犯人・沢木はバイク事故が原因で味覚障害になりソムリエとして働けなくなったが、事故の誘発したのが小山内だった。直接の接触はないものの誘発した自覚があるにも関わらず、転倒した沢木を救護せずに現場から立ち去っており非があるが、それ以外の被害者は言いがかりにすぎない。

 

味覚障害の理由の一つにストレスと診断されるが、それらは被害者らによって受けたものと語るが、「高級ワインを買い漁るくせに知識がなく管理が杜撰」「本で間違った知識を広めた」「パーティで馬鹿にしてきた」などどれも幼稚で短絡的。

 

さらに、目暮らは数字の規則性のためのカモフラージュ、証拠隠滅のために施設を爆発、爆発によって小五郎らがどうなるかは関係ないと言い切るなど、歴代の犯人の中でも屈指の凶悪さを誇るが、あまりにもテンプレな犯人像で前作の森谷のようなオリジナリティを感じられない。

 

上記の小五郎のセリフをより際立たせるための設定だが、さすがにやりすぎの設定とも思い、魅力的な犯人ではないと感じた。

6.総評

本作の実質的な主人公は小五郎であり、今まだ描かれなかった過去の出来事が描かれたことにより、キャラクターにグッと深みが加わった。

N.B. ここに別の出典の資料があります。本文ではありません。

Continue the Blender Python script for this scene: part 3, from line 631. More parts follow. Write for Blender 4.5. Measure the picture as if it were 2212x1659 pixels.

また、アニメシリーズで度々描かれていた「刑事時代は有能だった」「本気になると頼りになる」という部分の答え合わせにもなっており、作品としての幅が広がったように思える。

 

「真実」に気づき誤解がとける蘭と白鳥に対し、当時から「真実」に気づいていた妃と目暮のコントラストも見事で、刑事を辞職後も何故目暮が小五郎のことを気にかけ、そして信頼しているかも読み取れるようになっているラストは構成力が光っている。

 

人間の罪深さやエゴイストのメタファーのような崩れ行く海洋娯楽施や、現実の犯罪にも通ずる小五郎のセリフなど、なかなか社会派的な雰囲気を持った骨の太い作品だった。


7.こぼれ話

  • タイトルの「日本語を英語の読みにあてる」が初めて使用された。
  • 半分ネタにされているお馴染みのセリフ「ガキの頃に親父に教わった」が劇場版では初登場した。(ヘリコプターの不時着の際)。